Through all this, what is very striking is the "male-bonding" view of war as both a bully's chance to beat up on a lesser opponent (to "kick ass") and as closely akin to gang rape. The following from Immaculate Invasion (by Bob Shacochis), about the U.S. military's "soft invasion" and occupation of Haiti (the one ordered by Clinton, not the one earlier this century where the occupation lasted for quite a while) captures much of this:

"Let's go, we've got a job to do. Then, at the last possible moment before penetration, with the first-wave assault troops like the Eighty-second Airborne already launched off the Green Ramp back at Fort Bragg, the word buzzed through the ranks, leaving in its wake a rejection almost sexual in the way it completely collapsed the mindless, molecular rev of anticipation, the sense of incipient climax. Even the jargon of invasion encouraged the parallel imagery of fornication.

"Stand down.

"No fucking way.

"Gone was the forced entry, the hard entry. In its place, the `permissive' entry, the `soft' entry. Warfare's version of date rape. Men could die from friendly fire; governments could be undone by `friendly' occupation.

"Stand down.

"Don't cocktease, sir." (pp. 75-76, emphasis in original)

And, along with that, how familiar is the following which brings out how (in addition to viewing Korean women as objects of sexual plunder and turning vast parts of Korea into a whorehouse for U.S. soldiers, as is their continuing practice all over the world, wherever they are an occupying force) U.S. soldiers fighting in the Korean war went to Japan (then itself under U.S. occupation) to "raise their morale":

"The transition of a war-weary soldier or marine from a foxhole in Korea to the dazzling lights of Tokyo or other Japanese cities was staggering. But the hope for R&R buoyed many a man whose morale otherwise would have sunk. GIs quickly dubbed the R&R leaves I&I (Intercourse and Intoxication), or, more vulgarly, A&A (Ass and Alcohol)....
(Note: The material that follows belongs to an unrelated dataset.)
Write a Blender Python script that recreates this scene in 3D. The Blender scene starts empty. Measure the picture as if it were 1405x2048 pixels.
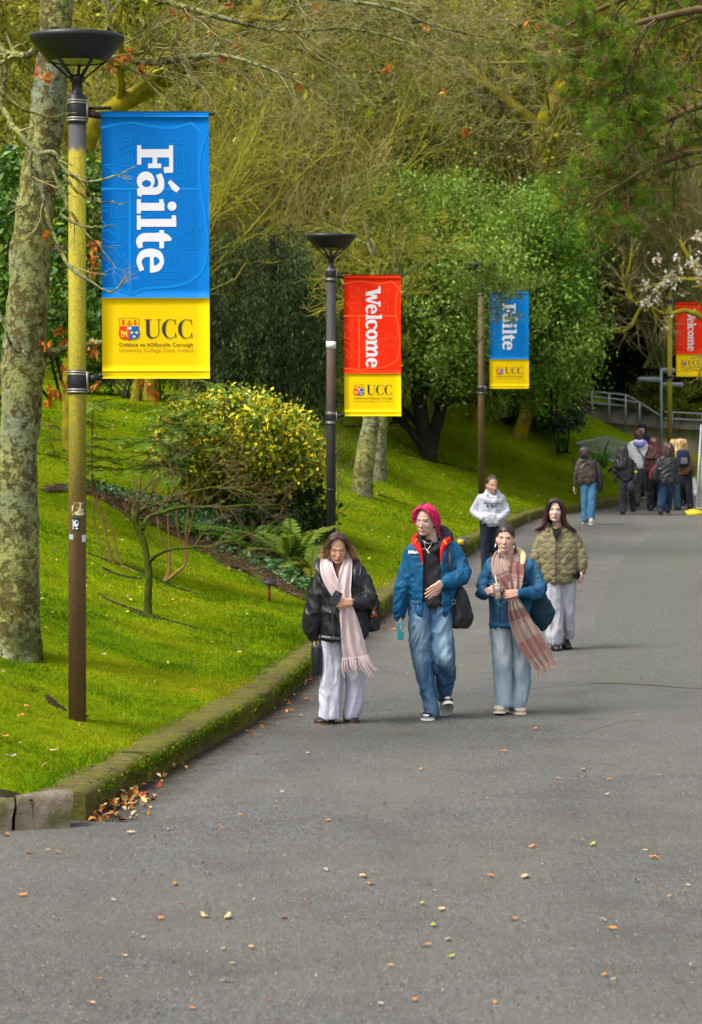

"While American women were expected to understand the trauma of Korea, Japanese women were not; or they were given credit, whether deserved or not, for deeper insights which their poor English prevented them from expressing.

"Whatever the other reasons, the principal reason why American women were not pursued more persistently was that the Japanese women answered every possible need of young men who wanted to get away from the reality of Korea and had little time in five days to explore lasting or deep relationships. The ready availability of modest, demure and extremely feminine young Japanese women seemed to them a heaven-sent gift. Strangely, however, the very muteness that the barrier of language placed between Westerner and Japanese often forced them into expressions of real feeling which a mutually intelligible language might have masked or prevented. However short they were, many of the encounters between GI or officer and Japanese girl-san left deep and lasting emotions on both sides." Sure!! (Alexander, Korea, The First War We Lost, pp. 396-98) Note, here too, the combination of predatory sentimentality and outright misogyny that is combined in this view of Japanese women and their "service" to--or "servicing" of--American soldiers.)

All this reveals not only the utterly putrid, rapacious nature of the U.S. imperialist armed forces and the corresponding outlook which is fostered among their troops, but also their strategic vulnerabilities, in particular the internal contradictions within these armed forces, including those revolving around the role of women in this kind of military!